President Delaney’s service as “president in residence” has met with well-deserved accolades from the leaders of the SUS. While he has performed his duty with all the skill and grace that everyone knew he would bring to that position, he would be the first person to remind everyone that it is indeed a temporary one. A search has in fact commenced for a new chancellor. This search, along with the fundamental changes that are taking place in the State’s economy and the restructuring of educational institutions as a result of the emergence of the new state college system, all confirm that we are going through a transitional phase in higher education in the State of Florida.
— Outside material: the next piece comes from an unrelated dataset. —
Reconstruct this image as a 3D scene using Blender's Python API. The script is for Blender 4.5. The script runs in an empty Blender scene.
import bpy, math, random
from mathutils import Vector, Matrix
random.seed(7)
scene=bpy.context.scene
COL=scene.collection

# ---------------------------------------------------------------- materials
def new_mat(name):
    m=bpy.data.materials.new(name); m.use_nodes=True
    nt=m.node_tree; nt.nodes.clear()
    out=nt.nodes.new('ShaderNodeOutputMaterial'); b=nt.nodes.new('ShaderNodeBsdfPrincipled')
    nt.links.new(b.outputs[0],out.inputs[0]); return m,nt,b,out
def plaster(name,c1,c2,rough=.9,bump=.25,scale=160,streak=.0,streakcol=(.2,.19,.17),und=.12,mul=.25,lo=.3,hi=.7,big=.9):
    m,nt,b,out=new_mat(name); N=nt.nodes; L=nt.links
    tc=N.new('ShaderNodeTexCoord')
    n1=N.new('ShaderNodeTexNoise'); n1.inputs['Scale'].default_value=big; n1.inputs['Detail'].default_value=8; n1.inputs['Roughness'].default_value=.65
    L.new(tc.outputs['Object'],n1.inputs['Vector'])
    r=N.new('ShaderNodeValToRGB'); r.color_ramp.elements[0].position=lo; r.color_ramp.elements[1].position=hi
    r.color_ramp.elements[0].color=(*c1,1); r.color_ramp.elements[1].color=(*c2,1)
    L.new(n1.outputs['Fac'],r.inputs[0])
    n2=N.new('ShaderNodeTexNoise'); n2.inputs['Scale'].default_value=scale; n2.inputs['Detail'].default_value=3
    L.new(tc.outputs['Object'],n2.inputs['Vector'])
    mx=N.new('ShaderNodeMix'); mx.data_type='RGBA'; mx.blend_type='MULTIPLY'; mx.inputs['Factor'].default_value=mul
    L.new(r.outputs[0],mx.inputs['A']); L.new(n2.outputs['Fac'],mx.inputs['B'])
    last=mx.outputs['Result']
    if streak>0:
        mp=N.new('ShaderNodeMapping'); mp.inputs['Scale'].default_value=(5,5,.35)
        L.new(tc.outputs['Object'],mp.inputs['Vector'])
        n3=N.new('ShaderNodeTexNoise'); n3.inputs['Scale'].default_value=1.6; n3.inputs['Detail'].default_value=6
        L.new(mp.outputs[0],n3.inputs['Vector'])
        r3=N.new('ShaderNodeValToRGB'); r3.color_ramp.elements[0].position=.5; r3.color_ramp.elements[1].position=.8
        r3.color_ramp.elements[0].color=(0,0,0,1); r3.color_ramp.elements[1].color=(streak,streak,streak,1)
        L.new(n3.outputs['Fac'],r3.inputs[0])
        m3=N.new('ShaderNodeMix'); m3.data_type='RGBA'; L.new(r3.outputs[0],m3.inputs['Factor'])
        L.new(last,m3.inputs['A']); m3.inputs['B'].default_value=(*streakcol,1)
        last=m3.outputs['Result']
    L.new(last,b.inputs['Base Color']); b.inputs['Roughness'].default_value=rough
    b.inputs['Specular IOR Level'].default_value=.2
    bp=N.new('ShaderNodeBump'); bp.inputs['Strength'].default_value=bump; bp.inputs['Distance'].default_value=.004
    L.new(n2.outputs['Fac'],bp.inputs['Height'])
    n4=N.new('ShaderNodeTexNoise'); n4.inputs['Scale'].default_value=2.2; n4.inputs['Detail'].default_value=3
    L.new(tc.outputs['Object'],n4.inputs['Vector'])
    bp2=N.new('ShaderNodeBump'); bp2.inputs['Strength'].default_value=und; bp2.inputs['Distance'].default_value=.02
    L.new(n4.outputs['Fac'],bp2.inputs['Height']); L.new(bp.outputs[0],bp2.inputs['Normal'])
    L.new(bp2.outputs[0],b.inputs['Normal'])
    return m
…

I believe that this transition requires us to be that much more strategic in our thinking and planning so that when UNF emerges from this transition it is as the kind of institution we want it to be. I continue to believe that we have adopted the perfect aspiration for our time and place: to be a regional university of national quality. As a result of the successful SACS review, the progress we are making in operationalizing our strategic plan, and the positive outlook regarding our ability to endure through the rough financial times that inevitably lie ahead, I remain strongly optimistic that, working together, we will achieve our goal.